Experiments gather data. Then we have to think about the data and make models, concepts, constructs, theories. We have to decide what the basic objects are. That's choosing an ontology. Newton stipulated absolute space, absolute time, masses, and forces, and then built a structure using those elements. Einstein postulated curved space. Electromagnetism experts postulated that electric charges and electric fields exist. Physicists DO philosophy, they just usually do it unconsciously, and lots of them like to pretend that they aren't doing philosophy at all. When things are intuitive they can get away with handwaving and it's okay because everybody is on the same page and can communicate and solve problems. In that situation only a philosopher would care about the philosophical issues remaining.
I don't actually LIKE philosophy. I don't like pounding my head against unknowable or impossible concepts, I don't like argument for argument's sake, and I still think most of philosophy is a waste of time for my purposes. I don't care who came up with what idea or who hated who or microscopic trivia of dead languages and what somebody *might* have meant. I went to philosophy, reluctantly, looking for a list of Great Questions and Most Commonly Proposed Answers. What I found was a 2,500 year long barroom brawl. I just wanted the ideas. I was dragged into philosophy kicking and screaming by my determination to *understand*, not just parrot equations blindly.
Philosophy is essential to physics. Everybody who does any physics is assuming some philosophy or other, some picture of the world and nature of reality, some idea of what is knowable and how to know it. Quantum mechanics invalidated the old concepts. Fine. That's not actually helpful if it doesn't give new concepts to replace them, something to build an ontology out of. I can handle an electron wave function being like a cloud of probability. I can handle nonlocal effects existing. I'm not denying any experimental facts, and I believe that they are the ultimate arbiter of truth or falsity of models of the world.

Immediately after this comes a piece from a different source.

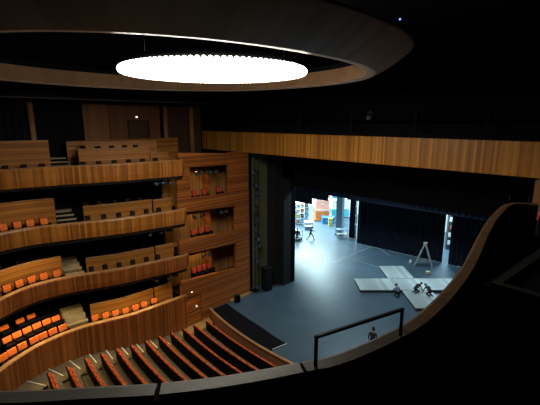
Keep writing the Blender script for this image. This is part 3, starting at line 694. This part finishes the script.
r = empty('step_ladder', (-1.9, 17.7, 0), .25, 'tall aluminium step ladder standing open before the curtain', 'ladder')
for sx, nm in ((-1, 'f'), (1, 'b')):
    for sy in (-1, 1):
        MB().obox((sx*.42, sy*(.26 if sx > 0 else .32)*.85, 1.24), (.07, .05, 2.6), ry=-sx*.33).build('rail', ALU, r)
for k in range(7):
    z = .3+k*.32; x = -.84*(1-z/2.5)-.0
    MB().box(x-.06, x+.06, -.27, .27, z-.02, z+.02).build('step', ALU, r)
MB().box(-.18, .18, -.24, .24, 2.44, 2.50).build('top_cap', ALU, r)
b = MB(); b.tube((-.62, -.26, .62), (.62, -.22, .62), .018, n=6); b.tube((-.62, .26, .62), (.62, .22, .62), .018, n=6); b.build('brace', ALU, r)
r = empty('tool_bag', (-.72, 16.05, 0), .4, 'pale yellow tool bag on the floor by the ladder foot', 'bag')
b = MB(); b.box(-.2, .2, -.15, .15, 0, .32, bev=.06); b.build('body', plain('bag_cream', (.72, .68, .42), .7), r); b = MB(); b.tube((-.12, 0, .31), (-.08, 0, .44), .02, n=6); b.tube((-.08, 0, .44), (.08, 0, .44), .02, n=6); b.tube((.08, 0, .44), (.12, 0, .31), .02, n=6); b.build('handle', CLOTHB, r)
r = empty('water_can', (-3.15, 17.45, 0), 0, 'small white canister on the stage beside the ladder', 'canister')
MB().tube((0, 0, 0), (0, 0, .38), .12, .11, 12).build('body', WHITE, r); MB().tube((0, 0, .38), (0, 0, .46), .05, .05, 10).build('cap', WHITE, r)
def tape(x0, y0, x1, y1, w, label):
    L = math.dist((x0, y0), (x1, y1))
    o = MB().obox(((x0+x1)/2, (y0+y1)/2, .004), (L, w, .006), rz=math.atan2(y1-y0, x1-x0)).build('floor_tape', TAPE); tag(o, label, 'tape')
tape(-7.27, 19.1, -5.83, 18.26, .07, 'short white tape mark on the floor before the main curtain')
tape(-8.95, 12.2, -8.85, 19.4, .04, 'long thin white tape line running back to the curtain')
tape(-7.9, 14.45, -4.95, 14.3, .03, 'faint thin tape line behind the platforms')

# ------------------------------------------------------------------ people
def skin_body(name, J, E, mats, mat_of, parent, root_joint):
    """one continuous figure: J {joint: (co, radius)}, E edges; mat_of maps a joint to a material index"""
    names = list(J); idx = {n: i for i, n in enumerate(names)}
    me = bpy.data.meshes.new(name); me.from_pydata([J[n][0] for n in names], [(idx[a], idx[b]) for a, b in E], [])
    ob = bpy.data.objects.new(name, me); COL.objects.link(ob)
    sm = ob.modifiers.new('skin', 'SKIN'); sm.use_smooth_shade = True
    for n in names:
        v = me.skin_vertices[0].data[idx[n]]; r = J[n][1]
        v.radius = (r, r) if not isinstance(r, tuple) else r; v.use_root = (n == root_joint)
    ob.modifiers.new('sub', 'SUBSURF').levels = 1
    dg = bpy.context.evaluated_depsgraph_get(); dg.update()
    m2 = bpy.data.meshes.new_from_object(ob.evaluated_get(dg))
    ob.modifiers.clear(); ob.data = m2
    m2.materials.clear()
    for m in mats: m2.materials.append(m)
    segs = []
    for a, b in E: segs.append((Vector(J[a][0]), Vector(J[b][0]), a, b))
    for p in m2.polygons:
        c = p.center; best = 1e9; w = names[0]
        for A, B, na, nb in segs:
            d = B-A; t = max(0, min(1, (c-A).dot(d)/max(d.length_squared, 1e-9))); q = (c-(A+d*t)).length
            if q < best: best = q; w = nb if t > .45 else na
        p.material_index = mat_of(w); p.use_smooth = True
    ob.parent = parent
    return ob

def person(loc, rz, pose, label, top, legs, hair_bun=False):
    r = empty('person', loc, rz, label, 'person')
    V = Vector; J = {}; E = []
    def j(n, co, rad, par=None):
        J[n] = (tuple(co), rad)
        if par: E.append((par, n))
    P = pose
    pel = V(P['pelvis']); chest = V(P['chest']); neck = V(P['neck']); head = V(P['head'])
    j('pelvis', pel, .145); j('belly', pel.lerp(chest, .5), .135, 'pelvis'); j('chest', chest, .155, 'belly')
    j('neckbase', chest.lerp(neck, .75), .085, 'chest'); j('neck', neck, .052, 'neckbase')
    up = (head-neck).normalized(); side = V((1, 0, 0)); fwd = V(P['look']).normalized(); side = fwd.cross(up).normalized()
    j('jaw', head-up*.05+fwd*.015, .078, 'neck'); j('head', head+up*.01, .095, 'jaw'); j('crown', head+up*.085, .07, 'head')
    j('nose', head+fwd*.115-up*.02, .016, 'head')
    for s, sx in (('L', -1), ('R', 1)):
        sh, el, wr = V(P['sh'+s]), V(P['el'+s]), V(P['wr'+s]); hip, kn, an, toe = V(P['hip'+s]), V(P['kn'+s]), V(P['an'+s]), V(P['toe'+s])
        j('ear'+s, head+side*sx*.10, .016, 'head')
        j('sh'+s, sh, .066, 'chest'); j('ua'+s, sh.lerp(el, .5), .054, 'sh'+s); j('el'+s, el, .043, 'ua'+s); j('fa'+s, el.lerp(wr, .35), .043, 'el'+s); j('wr'+s, wr, .028, 'fa'+s)
        d = (wr-el).normalized(); a = d.orthogonal().normalized(); bvec = d.cross(a)
        palm = wr+d*.075; j('palm'+s, palm, (.042, .026), 'wr'+s)
        for f, (o_, ln) in enumerate(((-.033, .066), (-.011, .078), (.011, .073), (.032, .056))):
            j(f'f{f}{s}', palm+d*.045+a*o_, .0095, 'palm'+s); j(f'g{f}{s}', palm+d*(.045+ln*.55)+a*o_+bvec*.008, .0085, f'f{f}{s}'); j(f'h{f}{s}', palm+d*(.045+ln)+a*o_+bvec*.028, .0075, f'g{f}{s}')
        j('t'+s, palm-d*.02-a*.048+bvec*.01, .011, 'palm'+s); j('u'+s, palm+d*.02-a*.068+bvec*.022, .009, 't'+s)
        j('hip'+s, hip, .098, 'pelvis'); j('th'+s, hip.lerp(kn, .5), .082, 'hip'+s); j('kn'+s, kn, .06, 'th'+s); j('ca'+s, kn.lerp(an, .35), .058, 'kn'+s); j('an'+s, an, .04, 'ca'+s)
        ft = toe-an; j('heel'+s, an+V((0, 0, -.04))-ft.normalized()*.02, .042, 'an'+s); j('toe'+s, toe, .036, 'heel'+s)
    mats = [top, legs, SKIN, SHOE]
    def mo(n):
        if n[:2] in ('hi', 'th', 'kn', 'ca', 'pe', 'an'): return 1
        if n.startswith(('heel', 'toe')): return 3
        if n.startswith(('neck', 'jaw', 'head', 'crown', 'nose', 'ear', 'wr', 'palm')) and n != 'neckbase' or n[0] in 'fghtu' and n[1:2] in '0123LR': return 2
        return 0
    skin_body('body', J, E, mats, mo, r, 'pelvis')
    q = up.to_track_quat('Z', 'Y').to_matrix()
    hb = MB(); c = head+up*.055-fwd*.028
    hb.ball(c, .112, n=14)
    for v in list(hb.bm.verts):
        d = v.co-head
        if d.dot(up) < .01 and d.dot(fwd) > -.02: v.co = head+ (d.normalized())*.06
    if hair_bun: hb.ball(head+up*.17-fwd*.05, .062, n=10)
    hb.build('hair', HAIR, r)
    for sx in (-1, 1):
        MB().ball(head+fwd*.088+side*sx*.034+up*.012, .012, n=8).build('eye', EYE, r)
    mb = MB(); mb.ball(head+fwd*.094-up*.06, .022, sz=.35, sy=.4, n=8); mb.build('mouth', plain('lips', (.35, .13, .1), .6), r)
    return r
STAND = dict(pelvis=(0, 0, .95), chest=(0, .01, 1.32), neck=(0, .01, 1.51), head=(0, .04, 1.64), look=(0, 1, -.1),
             shL=(-.19, 0, 1.41), elL=(-.26, -.02, 1.12), wrL=(-.25, .10, .88), shR=(.19, 0, 1.41), elR=(.26, -.02, 1.12), wrR=(.25, .10, .88),
             hipL=(-.09, 0, .9), knL=(-.10, .03, .49), anL=(-.11, 0, .09), toeL=(-.12, .17, .04), hipR=(.09, 0, .9), knR=(.10, .03, .49), anR=(.11, 0, .09), toeR=(.12, .17, .04))
STRIDE = dict(pelvis=(0, 0, .90), chest=(0, .10, 1.26), neck=(0, .15, 1.45), head=(0, .20, 1.58), look=(0, 1, -.1),
              shL=(-.19, .08, 1.35), elL=(-.27, -.10, 1.10), wrL=(-.26, -.02, .86), shR=(.19, .10, 1.35), elR=(.26, .34, 1.22), wrR=(.20, .60, 1.26),
              hipL=(-.09, 0, .86), knL=(-.10, .30, .54), anL=(-.10, .42, .10), toeL=(-.11, .60, .05), hipR=(.09, 0, .86), knR=(.10, -.10, .47), anR=(.11, -.44, .13), toeR=(.12, -.30, .04))
KNEEL = dict(pelvis=(0, -.22, .38), chest=(0, .12, .60), neck=(0, .30, .66), head=(0, .43, .66), look=(0, .55, -.8),
             shL=(-.18, .18, .60), elL=(-.24, .30, .34), wrL=(-.16, .46, .12), shR=(.18, .18, .60), elR=(.24, .30, .34), wrR=(.16, .46, .12),
             hipL=(-.10, -.20, .34), knL=(-.14, .10, .07), anL=(-.13, -.33, .07), toeL=(-.13, -.47, .05), hipR=(.10, -.20, .34), knR=(.16, .12, .07), anR=(.14, -.33, .07), toeR=(.14, -.47, .05))
CROUCH = dict(pelvis=(0, -.20, .36), chest=(0, .06, .66), neck=(0, .20, .80), head=(0, .30, .88), look=(0, .8, -.6),
              shL=(-.18, .10, .70), elL=(-.26, .26, .46), wrL=(-.14, .46, .34), shR=(.18, .10, .70), elR=(.26, .26, .46), wrR=(.14, .46, .34),
              hipL=(-.10, -.18, .34), knL=(-.17, .22, .48), anL=(-.15, .0, .09), toeL=(-.17, .16, .04), hipR=(.10, -.18, .34), knR=(.17, .22, .48), anR=(.15, .0, .09), toeR=(.17, .16, .04))
person((-15.5, 16.5, 0), -1.1, STRIDE, 'worker in dark clothes striding across the bright side stage with one arm out', CLOTHD, CLOTHB)
person((-15.9, 14.5, 0), .8, STAND, 'dark clothed person standing half hidden at the portal edge', CLOTHB, CLOTHB)
person((-21.3, 23.0, 0), 2.4, STAND, 'distant person standing among cases before the orange rack', CLOTHD, CLOTHB)
person((-.55, 9.55, .0), .9, CROUCH, 'crouching worker in a grey blue jacket at the platform corner', CLOTHG, CLOTHB)
person((.45, 11.0, .25), -.3, KNEEL, 'kneeling worker in black with head bent over the platform centre', CLOTHB, CLOTHB)
person((1.35, 11.2, .25), 1.0, KNEEL, 'kneeling worker in black beside the brown parapet edge', CLOTHD, CLOTHB)
person((2.17, .9, 0), .3, STAND, 'person in dark clothes with tied up hair standing beyond the parapet', CLOTHB, CLOTHB, True)

# ------------------------------------------------------------------ lights
def area(name, loc, size, power, col, target=None, sy=None):
    l = bpy.data.lights.new(name, 'AREA'); l.energy = power; l.color = col; l.size = size
    if sy: l.shape = 'RECTANGLE'; l.size_y = sy
    o = bpy.data.objects.new(name, l); COL.objects.link(o); o.location = loc
    d = Vector(target or (loc[0], loc[1], loc[2]-1))-Vector(loc); o.rotation_euler = d.to_track_quat('-Z', 'Y').to_euler()
    return o
COOL = (.62, .88, 1.)
area('side_stage_light', (-23, 23, 9.6), 9, 12500, (.66, .93, 1.))
area('stage_work_light', (-4, 12.5, 14), 5, 2200, COOL)
area('back_stage_light', (-1.6, 23.3, 9), 2, 2500, COOL)
WARM = (1., .70, .28)
def pt(name, loc, power, col=WARM, r=.08, angle=2.4, target=None):
    l = bpy.data.lights.new(name, 'SPOT'); l.energy = power; l.color = col; l.shadow_soft_size = r; l.spot_size = angle; l.spot_blend = .5
    o = bpy.data.objects.new(name, l); COL.objects.link(o); o.location = loc
    d = Vector(target or (loc[0], loc[1], loc[2]-1))-Vector(loc); o.rotation_euler = d.to_track_quat('-Z', 'Y').to_euler()
for y, x, p in ((-15.5, -10.6, 110), (-14.4, -11.0, 110), (-13.2, -11.1, 110)): pt('seat_light', (x, y, 3.7), p)
for y, x, p in ((-10.7, -10.15, 75), (-9.6, -9.8, 75), (-8.4, -9.72, 75), (-7.2, -9.72, 75)): pt('seat_light', (x, y, 3.7), p)
for y, x, p in ((-15.2, -11.1, 60), (-14.2, -11.45, 60), (-13.1, -11.4, 60)): pt('seat_light', (x, y, 7.0), p)
pt('seat_light', (-11.8, -13.8, 10.3), 18)
for (x, y), (tx, ty) in (((-9.55, -15.75), (-9.98, -16.0)), ((-10.1, -15.0), (-10.42, -15.25)), ((-10.45, -14.2), (-10.72, -14.3)), ((-10.6, -13.2), (-10.93, -13.2))): pt('seat_light', (x, y, 3.85), 110, angle=.75, target=(tx, ty, 2.15))  # added narrow spots that brighten the front row, no fixtures behind them
for z, p in ((10.9, 34), (7.7, 52), (4.6, 68)):
    pt('box_light', (-10.6, -3.0, z), p, angle=2.8)
pt('box_light', (-9.0, -4.6, 1.9), 14, angle=2.2)

w = bpy.data.worlds.new('World'); S.world = w; w.use_nodes = True
w.node_tree.nodes['Background'].inputs[0].default_value = (.0006, .0007, .0010, 1); w.node_tree.nodes['Background'].inputs[1].default_value = 1.

# ------------------------------------------------------------------ camera
cam = bpy.data.cameras.new('Camera'); co = bpy.data.objects.new('Camera', cam); COL.objects.link(co)
co.location = (13, -19, 14.4); co.rotation_euler = (math.radians(90-12.1), 0, math.radians(45))
cam.sensor_width = 36; cam.lens = 36*385/540; cam.clip_start = .05; cam.clip_end = 200
S.camera = co
S.view_settings.view_transform = 'Standard'; S.view_settings.look = 'None'; S.view_settings.gamma = 1; S.view_settings.exposure = 0
S.view_settings.use_curve_mapping = False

But quantum mechanics gives no picture, no mechanism, no model, no connection to reality. Now, there has to BE one somewhere, or you physicists wouldn't be able to extract predictions for what actual instruments will read in actual experiments, but 7 different quantum professors all utterly failed to communicate to me even a beginning to how one DOES that. I can turn a classical problem from words into a picture into a model into equations, solve the equations, and turn things back and be able to tell you what will happen with those levers or magnets. But every single example that I've ever seen in 30 quantum textbooks that attempts to do that with real world situations utterly FAILS to get anything done without huge amounts of handwaving and sloppy mathematics.
At this point, opening a quantum textbook at all sets my BS meter to 70%, and the first handwaving pegs the scale. (Students who care about logic and rigor should never learn any math from physicists!) I have to take it on faith that the emperor has any clothes at all. I look at the physics texts to see what math they are using, and then I go to math books to actually learn the math before returning. I have by the way worked every problem in the first 6 chapters of Bransden and Joachain. I can do the math, once I have learned it in coherent fashion elsewhere.
I've crossed quantum field theory off of my bucket list as unattainable in my lifetime. I know I'll never get there. But oh how I wish I could find any book or person who could tell me WHY quantum mechanics cannot be understood, WHY we are supposed to just "shut up and calculate," and how on Earth you can turn a physical situation into quantum equations in the first place. I've spent a lot of years painfully inching my way toward wisdom about quantum mechanics. I have figured out some things (like the vital importance of philosophy in doing physics) and learned some math. I vowed in college that I would understand quantum mechanics, or know the reason why. The first option was preferred, but either was acceptable. At this rate, I'll die with that vow unfulfilled.